Relativism is not something to pursue. A relative interpretation of scripture begins a "what's true for you is not necessarily true for me" situation. And while that may be easier to deal with, it is not God. There is one way. And I believe that there is an absolute constant of God's heart and will flowing behind all of scripture. We may come closer or fall farther from it as each generation grapples with understanding the Bible, but that doesn't mean God intended for the meaning of it to change.

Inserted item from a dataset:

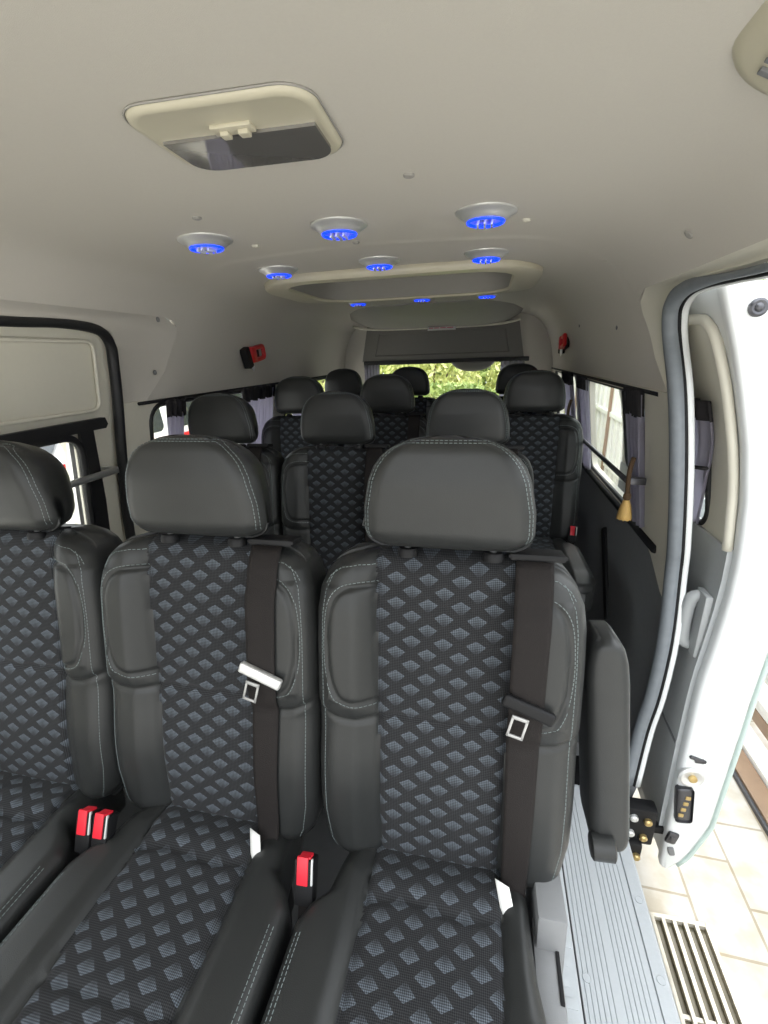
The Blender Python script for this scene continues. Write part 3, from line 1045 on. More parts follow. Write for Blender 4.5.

To address the slavery issue: What if instead of applying our own concepts of what slavery is, we looked at all of the cultural and spiritual contexts. In the OT, when God seems to support slavery, we can also see that it was a form of paying off debts. Indentured servitude is a far cry from the African slaves shipped here to be treated like work animals. God further explained His heart on the slavery issue when Paul addressed it in his epistle, telling slaves to obey their masters. The NT attacks a lot of the OT practices and concepts, not because they were wrong, but because humans screwed up the application. We added in our brokenness to the translation and fudged the meaning in the process.

And that is exactly what we are doing here.

As it is said, let the main things be the main things, and let the rest go. Some things the Bible is very clear on: Christ's deity, sacrifice on the cross, and resurrection are the key to our human salvation. There is no other way.